***** Dataset records *****
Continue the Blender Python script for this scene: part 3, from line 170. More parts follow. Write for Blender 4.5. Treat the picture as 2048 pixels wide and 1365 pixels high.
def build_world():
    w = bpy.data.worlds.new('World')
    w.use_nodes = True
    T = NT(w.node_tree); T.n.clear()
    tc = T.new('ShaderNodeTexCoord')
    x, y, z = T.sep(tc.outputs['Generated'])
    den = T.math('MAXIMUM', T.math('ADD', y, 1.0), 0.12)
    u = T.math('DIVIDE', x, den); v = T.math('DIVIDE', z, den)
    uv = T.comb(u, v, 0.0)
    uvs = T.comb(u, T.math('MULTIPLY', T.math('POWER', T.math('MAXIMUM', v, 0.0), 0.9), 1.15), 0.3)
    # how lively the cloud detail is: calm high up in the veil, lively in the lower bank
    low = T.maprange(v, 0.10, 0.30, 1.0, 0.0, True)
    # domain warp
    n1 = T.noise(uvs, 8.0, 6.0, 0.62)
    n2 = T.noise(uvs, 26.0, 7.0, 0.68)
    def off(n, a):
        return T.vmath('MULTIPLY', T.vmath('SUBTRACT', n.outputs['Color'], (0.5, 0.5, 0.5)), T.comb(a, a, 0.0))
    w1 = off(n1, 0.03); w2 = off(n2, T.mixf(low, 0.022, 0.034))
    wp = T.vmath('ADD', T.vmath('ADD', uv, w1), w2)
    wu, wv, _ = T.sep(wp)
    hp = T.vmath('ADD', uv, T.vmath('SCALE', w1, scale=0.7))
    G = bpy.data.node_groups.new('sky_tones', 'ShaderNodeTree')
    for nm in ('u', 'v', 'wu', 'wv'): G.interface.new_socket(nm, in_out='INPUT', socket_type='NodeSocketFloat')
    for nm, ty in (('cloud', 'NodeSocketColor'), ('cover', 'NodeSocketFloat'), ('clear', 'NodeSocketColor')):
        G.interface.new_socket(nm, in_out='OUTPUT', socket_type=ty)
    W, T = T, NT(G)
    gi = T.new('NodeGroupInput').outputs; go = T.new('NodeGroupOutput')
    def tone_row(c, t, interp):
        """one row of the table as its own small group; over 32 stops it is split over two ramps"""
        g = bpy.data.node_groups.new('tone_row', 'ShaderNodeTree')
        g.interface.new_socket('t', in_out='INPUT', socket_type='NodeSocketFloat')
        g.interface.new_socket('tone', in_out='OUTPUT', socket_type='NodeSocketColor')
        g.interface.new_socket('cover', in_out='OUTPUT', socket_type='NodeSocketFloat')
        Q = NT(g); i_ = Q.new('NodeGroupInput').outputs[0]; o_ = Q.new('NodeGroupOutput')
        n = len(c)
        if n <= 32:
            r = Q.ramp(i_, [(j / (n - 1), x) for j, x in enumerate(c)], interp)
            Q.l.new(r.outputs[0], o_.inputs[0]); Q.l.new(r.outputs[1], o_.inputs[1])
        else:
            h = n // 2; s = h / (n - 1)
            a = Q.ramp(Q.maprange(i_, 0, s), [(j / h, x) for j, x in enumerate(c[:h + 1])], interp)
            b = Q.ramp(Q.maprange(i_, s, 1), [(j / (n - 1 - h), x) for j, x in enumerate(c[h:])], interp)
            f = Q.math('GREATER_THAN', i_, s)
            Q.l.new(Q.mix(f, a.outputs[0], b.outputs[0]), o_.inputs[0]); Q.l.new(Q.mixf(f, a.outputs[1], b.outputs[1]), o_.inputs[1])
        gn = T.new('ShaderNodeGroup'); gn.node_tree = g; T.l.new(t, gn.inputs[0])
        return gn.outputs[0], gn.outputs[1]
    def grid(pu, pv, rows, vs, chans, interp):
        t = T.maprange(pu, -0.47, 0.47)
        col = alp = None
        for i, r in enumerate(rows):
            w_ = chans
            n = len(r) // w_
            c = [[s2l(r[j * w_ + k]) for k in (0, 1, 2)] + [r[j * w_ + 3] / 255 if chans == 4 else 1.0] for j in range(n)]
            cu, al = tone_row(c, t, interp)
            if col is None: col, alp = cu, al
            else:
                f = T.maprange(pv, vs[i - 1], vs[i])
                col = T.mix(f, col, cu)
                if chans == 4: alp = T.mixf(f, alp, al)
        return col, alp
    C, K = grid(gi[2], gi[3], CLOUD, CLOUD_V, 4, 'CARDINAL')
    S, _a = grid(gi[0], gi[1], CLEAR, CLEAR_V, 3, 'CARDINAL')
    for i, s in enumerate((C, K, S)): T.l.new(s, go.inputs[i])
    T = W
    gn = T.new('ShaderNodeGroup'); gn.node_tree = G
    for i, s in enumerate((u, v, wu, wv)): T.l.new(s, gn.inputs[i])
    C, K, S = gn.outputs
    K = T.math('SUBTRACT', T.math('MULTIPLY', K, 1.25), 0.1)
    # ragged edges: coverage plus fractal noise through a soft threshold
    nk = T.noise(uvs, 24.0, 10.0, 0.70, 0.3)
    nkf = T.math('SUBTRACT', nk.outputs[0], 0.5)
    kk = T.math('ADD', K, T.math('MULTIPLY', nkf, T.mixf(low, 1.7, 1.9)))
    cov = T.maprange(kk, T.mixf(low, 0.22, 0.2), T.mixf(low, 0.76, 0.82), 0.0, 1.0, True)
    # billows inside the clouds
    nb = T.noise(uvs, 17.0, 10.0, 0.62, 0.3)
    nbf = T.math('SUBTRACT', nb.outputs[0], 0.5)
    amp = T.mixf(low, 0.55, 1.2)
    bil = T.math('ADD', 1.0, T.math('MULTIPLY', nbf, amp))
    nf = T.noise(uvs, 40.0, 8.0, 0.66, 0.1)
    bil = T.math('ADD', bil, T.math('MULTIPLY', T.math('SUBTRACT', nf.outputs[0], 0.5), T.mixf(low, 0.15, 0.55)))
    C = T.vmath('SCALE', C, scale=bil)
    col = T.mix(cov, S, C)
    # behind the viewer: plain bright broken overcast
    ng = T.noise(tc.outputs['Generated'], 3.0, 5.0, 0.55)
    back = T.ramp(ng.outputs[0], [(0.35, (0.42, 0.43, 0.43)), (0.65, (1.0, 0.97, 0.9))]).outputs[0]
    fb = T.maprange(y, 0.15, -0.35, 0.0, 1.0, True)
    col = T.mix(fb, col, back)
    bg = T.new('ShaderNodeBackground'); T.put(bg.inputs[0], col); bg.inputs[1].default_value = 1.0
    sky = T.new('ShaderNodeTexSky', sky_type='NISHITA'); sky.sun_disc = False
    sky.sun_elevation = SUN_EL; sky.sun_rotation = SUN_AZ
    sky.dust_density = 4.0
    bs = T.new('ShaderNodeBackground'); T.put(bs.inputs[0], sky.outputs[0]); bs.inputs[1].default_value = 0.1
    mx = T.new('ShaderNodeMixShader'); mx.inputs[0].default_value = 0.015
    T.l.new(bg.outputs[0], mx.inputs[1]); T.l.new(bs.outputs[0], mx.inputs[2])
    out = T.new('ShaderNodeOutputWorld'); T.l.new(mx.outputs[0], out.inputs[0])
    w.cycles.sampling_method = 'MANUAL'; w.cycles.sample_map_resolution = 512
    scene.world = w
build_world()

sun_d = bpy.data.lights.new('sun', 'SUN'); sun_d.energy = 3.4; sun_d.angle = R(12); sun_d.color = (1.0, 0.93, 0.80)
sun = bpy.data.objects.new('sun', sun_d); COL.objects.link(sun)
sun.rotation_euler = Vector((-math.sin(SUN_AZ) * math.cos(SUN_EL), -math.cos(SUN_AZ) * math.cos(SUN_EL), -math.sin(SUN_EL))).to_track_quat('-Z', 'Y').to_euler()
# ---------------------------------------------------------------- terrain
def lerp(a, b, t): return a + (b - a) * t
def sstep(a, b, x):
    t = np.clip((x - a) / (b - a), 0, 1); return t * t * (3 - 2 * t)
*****
***** Dataset records *****
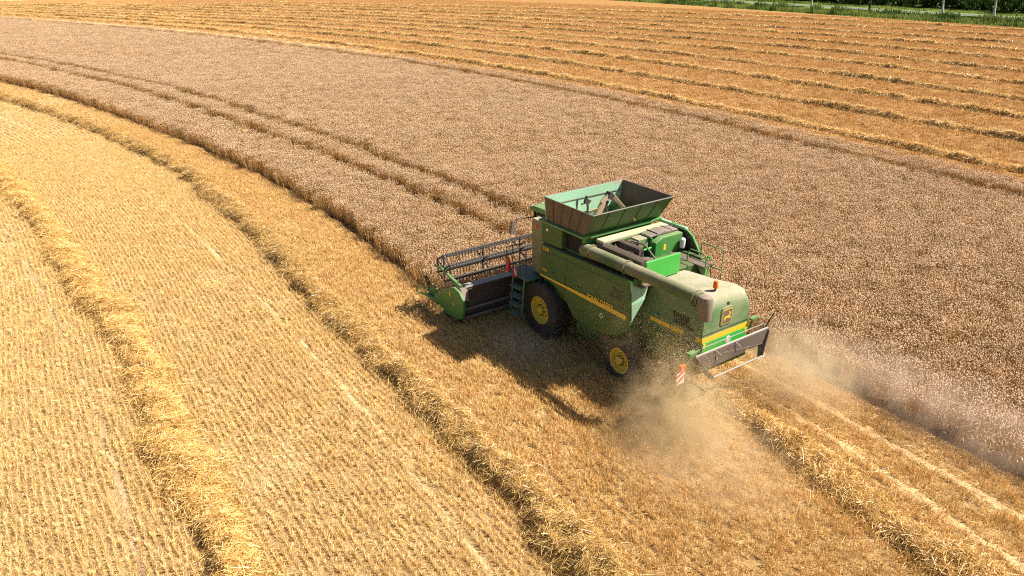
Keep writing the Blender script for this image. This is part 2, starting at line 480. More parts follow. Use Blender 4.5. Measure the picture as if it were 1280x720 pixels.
*****
***** Dataset records *****
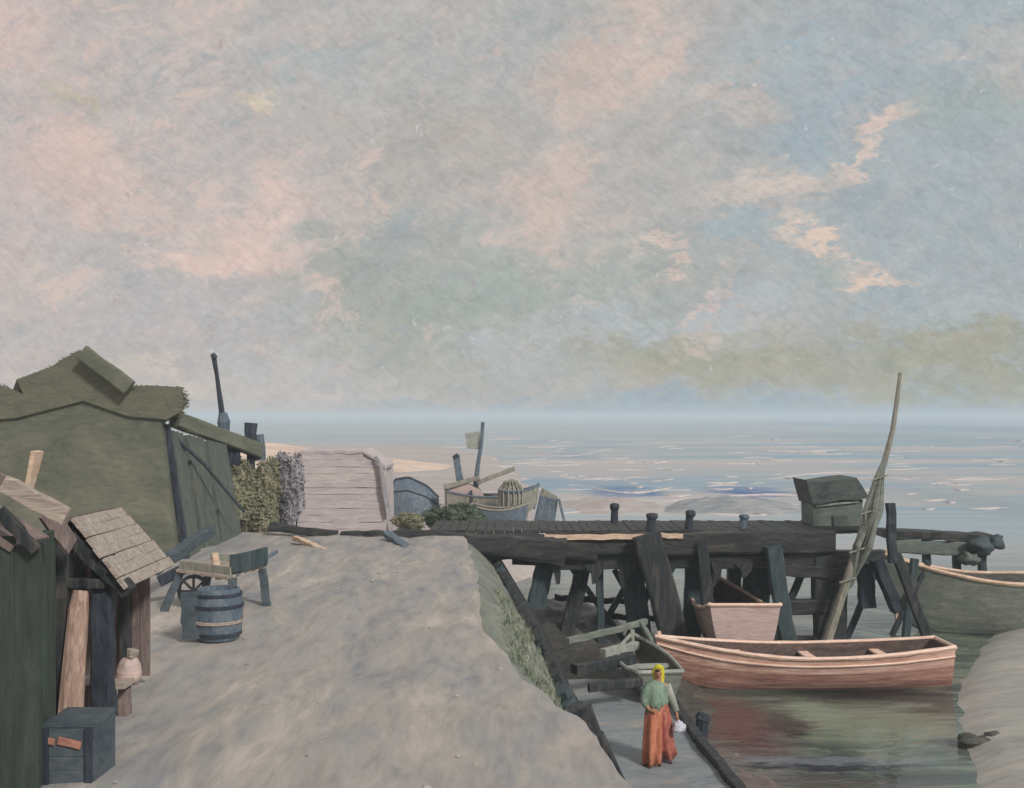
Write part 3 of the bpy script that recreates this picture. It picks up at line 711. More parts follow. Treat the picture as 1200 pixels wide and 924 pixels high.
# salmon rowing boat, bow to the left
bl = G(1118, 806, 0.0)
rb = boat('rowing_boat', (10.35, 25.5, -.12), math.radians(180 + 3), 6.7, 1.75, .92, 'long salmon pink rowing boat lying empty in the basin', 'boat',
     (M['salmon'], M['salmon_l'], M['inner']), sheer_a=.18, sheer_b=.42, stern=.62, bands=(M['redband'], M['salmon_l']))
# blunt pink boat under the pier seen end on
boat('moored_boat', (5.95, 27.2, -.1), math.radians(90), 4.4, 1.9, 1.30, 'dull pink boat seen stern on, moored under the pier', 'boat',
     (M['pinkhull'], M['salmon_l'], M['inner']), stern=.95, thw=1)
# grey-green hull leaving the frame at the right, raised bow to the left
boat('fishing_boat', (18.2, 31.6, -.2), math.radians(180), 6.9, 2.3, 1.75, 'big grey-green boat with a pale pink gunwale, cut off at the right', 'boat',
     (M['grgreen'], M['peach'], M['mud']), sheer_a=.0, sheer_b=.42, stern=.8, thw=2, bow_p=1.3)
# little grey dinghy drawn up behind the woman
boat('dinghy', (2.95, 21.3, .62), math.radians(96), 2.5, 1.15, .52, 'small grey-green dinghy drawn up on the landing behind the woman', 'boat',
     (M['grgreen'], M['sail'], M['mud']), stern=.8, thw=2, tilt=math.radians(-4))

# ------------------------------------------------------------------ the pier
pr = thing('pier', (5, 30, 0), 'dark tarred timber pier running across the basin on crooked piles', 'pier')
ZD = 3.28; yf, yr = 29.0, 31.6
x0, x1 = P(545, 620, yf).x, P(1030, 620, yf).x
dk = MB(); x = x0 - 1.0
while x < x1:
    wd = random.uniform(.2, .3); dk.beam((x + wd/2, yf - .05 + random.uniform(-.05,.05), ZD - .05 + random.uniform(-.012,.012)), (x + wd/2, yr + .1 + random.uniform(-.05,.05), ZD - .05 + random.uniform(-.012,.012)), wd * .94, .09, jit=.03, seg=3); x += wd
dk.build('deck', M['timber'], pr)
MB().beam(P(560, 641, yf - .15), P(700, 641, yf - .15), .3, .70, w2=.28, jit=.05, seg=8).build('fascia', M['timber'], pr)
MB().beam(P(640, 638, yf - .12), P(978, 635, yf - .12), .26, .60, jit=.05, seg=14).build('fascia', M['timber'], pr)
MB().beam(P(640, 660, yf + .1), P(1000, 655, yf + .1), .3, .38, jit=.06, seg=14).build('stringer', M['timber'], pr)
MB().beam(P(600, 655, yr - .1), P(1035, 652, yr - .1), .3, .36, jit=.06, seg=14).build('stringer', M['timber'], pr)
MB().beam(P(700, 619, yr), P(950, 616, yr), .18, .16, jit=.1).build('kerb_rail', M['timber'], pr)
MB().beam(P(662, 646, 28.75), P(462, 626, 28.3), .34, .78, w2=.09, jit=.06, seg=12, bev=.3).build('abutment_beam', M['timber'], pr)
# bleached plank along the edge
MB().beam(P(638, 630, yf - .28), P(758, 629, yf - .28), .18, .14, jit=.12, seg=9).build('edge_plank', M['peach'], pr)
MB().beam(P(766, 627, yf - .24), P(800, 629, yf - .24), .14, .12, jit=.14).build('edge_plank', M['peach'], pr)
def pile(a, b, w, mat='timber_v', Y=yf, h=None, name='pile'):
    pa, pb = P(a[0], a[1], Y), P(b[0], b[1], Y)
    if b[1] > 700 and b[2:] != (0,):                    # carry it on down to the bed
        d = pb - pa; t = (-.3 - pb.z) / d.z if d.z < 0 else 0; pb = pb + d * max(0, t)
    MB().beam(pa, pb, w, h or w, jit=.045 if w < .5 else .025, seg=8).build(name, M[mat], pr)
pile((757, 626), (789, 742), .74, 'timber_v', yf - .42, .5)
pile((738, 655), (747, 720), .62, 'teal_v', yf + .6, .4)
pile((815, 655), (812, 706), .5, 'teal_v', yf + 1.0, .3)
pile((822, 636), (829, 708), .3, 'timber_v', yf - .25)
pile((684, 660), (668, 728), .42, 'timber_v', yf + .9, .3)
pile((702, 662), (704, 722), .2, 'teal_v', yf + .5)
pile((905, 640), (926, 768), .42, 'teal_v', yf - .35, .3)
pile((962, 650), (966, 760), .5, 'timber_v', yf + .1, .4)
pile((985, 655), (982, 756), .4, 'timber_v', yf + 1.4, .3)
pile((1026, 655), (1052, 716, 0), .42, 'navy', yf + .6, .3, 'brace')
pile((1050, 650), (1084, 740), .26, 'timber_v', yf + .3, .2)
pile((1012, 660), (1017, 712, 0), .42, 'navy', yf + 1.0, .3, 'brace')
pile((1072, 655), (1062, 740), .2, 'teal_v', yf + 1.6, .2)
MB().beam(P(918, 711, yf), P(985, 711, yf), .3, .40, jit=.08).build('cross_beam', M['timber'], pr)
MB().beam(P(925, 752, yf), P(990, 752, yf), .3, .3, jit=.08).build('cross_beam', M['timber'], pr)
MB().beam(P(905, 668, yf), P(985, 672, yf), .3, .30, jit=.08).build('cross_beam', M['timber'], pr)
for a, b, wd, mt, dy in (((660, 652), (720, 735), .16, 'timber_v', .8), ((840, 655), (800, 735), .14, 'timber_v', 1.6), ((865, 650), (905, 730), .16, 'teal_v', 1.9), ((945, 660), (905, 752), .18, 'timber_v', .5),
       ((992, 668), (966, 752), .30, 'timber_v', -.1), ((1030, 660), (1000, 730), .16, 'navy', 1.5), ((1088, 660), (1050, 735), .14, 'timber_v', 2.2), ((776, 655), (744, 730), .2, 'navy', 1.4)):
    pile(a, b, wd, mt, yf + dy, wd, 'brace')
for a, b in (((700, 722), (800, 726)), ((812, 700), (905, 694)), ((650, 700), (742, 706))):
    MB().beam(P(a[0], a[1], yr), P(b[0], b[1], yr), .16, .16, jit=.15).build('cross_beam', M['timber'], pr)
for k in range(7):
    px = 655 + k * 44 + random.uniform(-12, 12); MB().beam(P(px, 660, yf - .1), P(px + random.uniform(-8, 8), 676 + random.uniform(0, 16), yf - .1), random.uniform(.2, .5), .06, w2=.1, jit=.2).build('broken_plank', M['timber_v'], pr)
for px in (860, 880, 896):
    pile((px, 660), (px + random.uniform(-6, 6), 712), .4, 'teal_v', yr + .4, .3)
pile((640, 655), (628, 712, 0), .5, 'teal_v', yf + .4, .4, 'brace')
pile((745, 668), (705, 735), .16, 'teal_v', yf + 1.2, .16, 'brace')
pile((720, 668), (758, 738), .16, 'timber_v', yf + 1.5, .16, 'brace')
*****
- Request
Filter the listing for the word "parts" and copy every line that holds it.

- Reply
Continue the Blender Python script for this scene: part 3, from line 170. More parts follow. Write for Blender 4.5. Treat the picture as 2048 pixels wide and 1365 pixels high.
Keep writing the Blender script for this image. This is part 2, starting at line 480. More parts follow. Use Blender 4.5. Measure the picture as if it were 1280x720 pixels.
Write part 3 of the bpy script that recreates this picture. It picks up at line 711. More parts follow. Treat the picture as 1200 pixels wide and 924 pixels high.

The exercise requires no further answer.